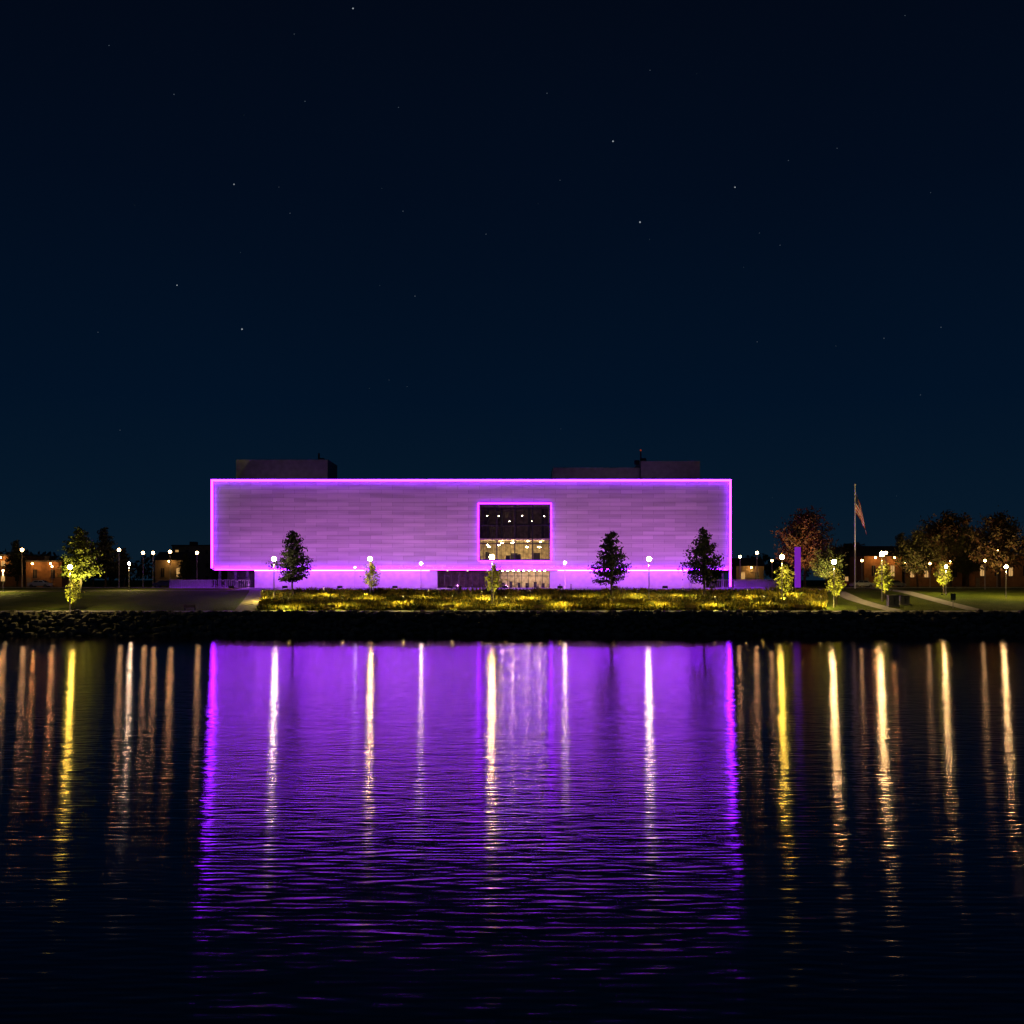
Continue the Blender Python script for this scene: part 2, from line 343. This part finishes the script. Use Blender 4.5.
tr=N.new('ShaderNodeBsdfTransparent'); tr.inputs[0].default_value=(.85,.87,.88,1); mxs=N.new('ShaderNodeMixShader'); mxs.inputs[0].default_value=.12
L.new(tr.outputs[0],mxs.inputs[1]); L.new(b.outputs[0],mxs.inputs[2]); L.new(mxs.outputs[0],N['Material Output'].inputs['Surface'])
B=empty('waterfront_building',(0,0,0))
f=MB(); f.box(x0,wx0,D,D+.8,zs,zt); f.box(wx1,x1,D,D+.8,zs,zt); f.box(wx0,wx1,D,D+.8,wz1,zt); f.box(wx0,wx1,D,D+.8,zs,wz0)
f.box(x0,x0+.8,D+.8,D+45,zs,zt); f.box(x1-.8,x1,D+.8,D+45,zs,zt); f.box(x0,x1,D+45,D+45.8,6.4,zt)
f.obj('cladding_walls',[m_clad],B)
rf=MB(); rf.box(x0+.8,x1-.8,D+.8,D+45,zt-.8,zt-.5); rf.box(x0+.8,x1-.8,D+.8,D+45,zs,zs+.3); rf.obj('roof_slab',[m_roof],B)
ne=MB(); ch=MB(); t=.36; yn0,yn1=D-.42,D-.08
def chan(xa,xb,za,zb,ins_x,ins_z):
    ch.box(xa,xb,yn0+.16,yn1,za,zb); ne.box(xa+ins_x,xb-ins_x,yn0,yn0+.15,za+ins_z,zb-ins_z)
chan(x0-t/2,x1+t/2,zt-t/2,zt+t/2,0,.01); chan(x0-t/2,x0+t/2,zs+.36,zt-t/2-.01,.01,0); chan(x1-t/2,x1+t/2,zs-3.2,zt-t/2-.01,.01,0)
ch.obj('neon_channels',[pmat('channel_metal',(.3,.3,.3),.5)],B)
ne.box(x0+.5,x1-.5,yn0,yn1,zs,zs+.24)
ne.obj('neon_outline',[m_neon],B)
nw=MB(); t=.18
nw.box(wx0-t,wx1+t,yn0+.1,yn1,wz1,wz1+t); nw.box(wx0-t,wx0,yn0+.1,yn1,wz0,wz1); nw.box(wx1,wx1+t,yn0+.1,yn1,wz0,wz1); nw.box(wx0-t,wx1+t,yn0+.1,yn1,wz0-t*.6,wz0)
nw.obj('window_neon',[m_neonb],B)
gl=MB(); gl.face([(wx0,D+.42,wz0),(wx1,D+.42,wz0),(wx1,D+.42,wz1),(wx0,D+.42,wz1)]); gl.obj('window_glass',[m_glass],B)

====

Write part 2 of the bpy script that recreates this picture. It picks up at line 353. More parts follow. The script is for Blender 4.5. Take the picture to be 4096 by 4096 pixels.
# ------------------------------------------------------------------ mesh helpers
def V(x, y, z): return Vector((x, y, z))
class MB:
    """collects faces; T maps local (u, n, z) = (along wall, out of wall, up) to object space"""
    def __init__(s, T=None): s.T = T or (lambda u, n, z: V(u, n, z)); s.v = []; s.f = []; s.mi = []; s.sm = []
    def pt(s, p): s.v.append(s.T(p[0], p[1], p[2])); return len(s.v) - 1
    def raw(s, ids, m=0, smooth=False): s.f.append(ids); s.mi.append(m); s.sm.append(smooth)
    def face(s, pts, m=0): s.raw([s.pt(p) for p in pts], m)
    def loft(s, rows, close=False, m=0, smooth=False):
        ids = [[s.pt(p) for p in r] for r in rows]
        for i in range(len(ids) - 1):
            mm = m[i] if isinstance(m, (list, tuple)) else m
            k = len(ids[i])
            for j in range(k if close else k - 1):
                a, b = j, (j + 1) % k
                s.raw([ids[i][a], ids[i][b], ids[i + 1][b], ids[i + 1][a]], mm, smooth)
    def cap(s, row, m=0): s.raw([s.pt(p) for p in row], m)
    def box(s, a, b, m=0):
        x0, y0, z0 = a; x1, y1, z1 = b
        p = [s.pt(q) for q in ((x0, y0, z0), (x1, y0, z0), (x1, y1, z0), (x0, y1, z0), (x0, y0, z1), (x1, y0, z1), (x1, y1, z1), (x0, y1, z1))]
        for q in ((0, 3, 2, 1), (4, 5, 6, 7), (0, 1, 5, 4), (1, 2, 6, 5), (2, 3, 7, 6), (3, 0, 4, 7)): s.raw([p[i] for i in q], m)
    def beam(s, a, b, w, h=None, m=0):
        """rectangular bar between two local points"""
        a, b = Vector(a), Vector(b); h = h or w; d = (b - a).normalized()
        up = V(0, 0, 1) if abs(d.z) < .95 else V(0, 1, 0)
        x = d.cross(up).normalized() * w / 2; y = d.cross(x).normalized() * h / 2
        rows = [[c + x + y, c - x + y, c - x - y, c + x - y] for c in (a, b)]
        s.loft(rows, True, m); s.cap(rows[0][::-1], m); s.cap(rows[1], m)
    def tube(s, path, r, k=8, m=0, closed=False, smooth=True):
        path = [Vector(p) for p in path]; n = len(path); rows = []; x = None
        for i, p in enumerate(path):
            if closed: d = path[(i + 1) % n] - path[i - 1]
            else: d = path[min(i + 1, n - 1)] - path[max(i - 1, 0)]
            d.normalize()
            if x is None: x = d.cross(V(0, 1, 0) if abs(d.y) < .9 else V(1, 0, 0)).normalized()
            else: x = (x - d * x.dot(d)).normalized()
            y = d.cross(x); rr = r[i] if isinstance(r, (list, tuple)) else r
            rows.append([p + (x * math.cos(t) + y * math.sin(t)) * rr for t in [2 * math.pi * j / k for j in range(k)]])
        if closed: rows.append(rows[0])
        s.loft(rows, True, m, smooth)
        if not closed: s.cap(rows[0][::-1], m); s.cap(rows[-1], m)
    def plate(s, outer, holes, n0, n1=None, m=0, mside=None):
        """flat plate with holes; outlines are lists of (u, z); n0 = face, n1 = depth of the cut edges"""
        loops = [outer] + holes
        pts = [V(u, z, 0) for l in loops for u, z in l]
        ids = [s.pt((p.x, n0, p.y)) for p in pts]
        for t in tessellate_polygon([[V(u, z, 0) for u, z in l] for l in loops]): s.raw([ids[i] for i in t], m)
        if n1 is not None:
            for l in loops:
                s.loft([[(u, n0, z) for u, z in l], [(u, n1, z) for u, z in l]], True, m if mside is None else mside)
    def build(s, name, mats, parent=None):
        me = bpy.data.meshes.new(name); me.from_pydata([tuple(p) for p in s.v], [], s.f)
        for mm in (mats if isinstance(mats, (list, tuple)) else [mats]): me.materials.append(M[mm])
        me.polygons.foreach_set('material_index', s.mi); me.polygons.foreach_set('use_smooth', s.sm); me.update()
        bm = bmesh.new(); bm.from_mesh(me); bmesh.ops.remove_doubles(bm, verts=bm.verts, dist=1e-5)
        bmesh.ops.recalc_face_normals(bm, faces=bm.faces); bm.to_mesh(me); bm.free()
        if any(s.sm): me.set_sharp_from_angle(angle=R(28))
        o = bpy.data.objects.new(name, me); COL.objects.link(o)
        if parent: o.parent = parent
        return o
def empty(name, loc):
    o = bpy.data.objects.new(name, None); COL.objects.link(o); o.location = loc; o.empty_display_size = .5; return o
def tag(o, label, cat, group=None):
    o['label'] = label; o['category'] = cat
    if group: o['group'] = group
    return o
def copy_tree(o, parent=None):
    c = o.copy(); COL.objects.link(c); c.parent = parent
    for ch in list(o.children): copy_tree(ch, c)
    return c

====

Exercise description - Pull out every line holding "this" from the records above, and copy it.

Task output -
Continue the Blender Python script for this scene: part 2, from line 343. This part finishes the script. Use Blender 4.5.
Write part 2 of the bpy script that recreates this picture. It picks up at line 353. More parts follow. The script is for Blender 4.5. Take the picture to be 4096 by 4096 pixels.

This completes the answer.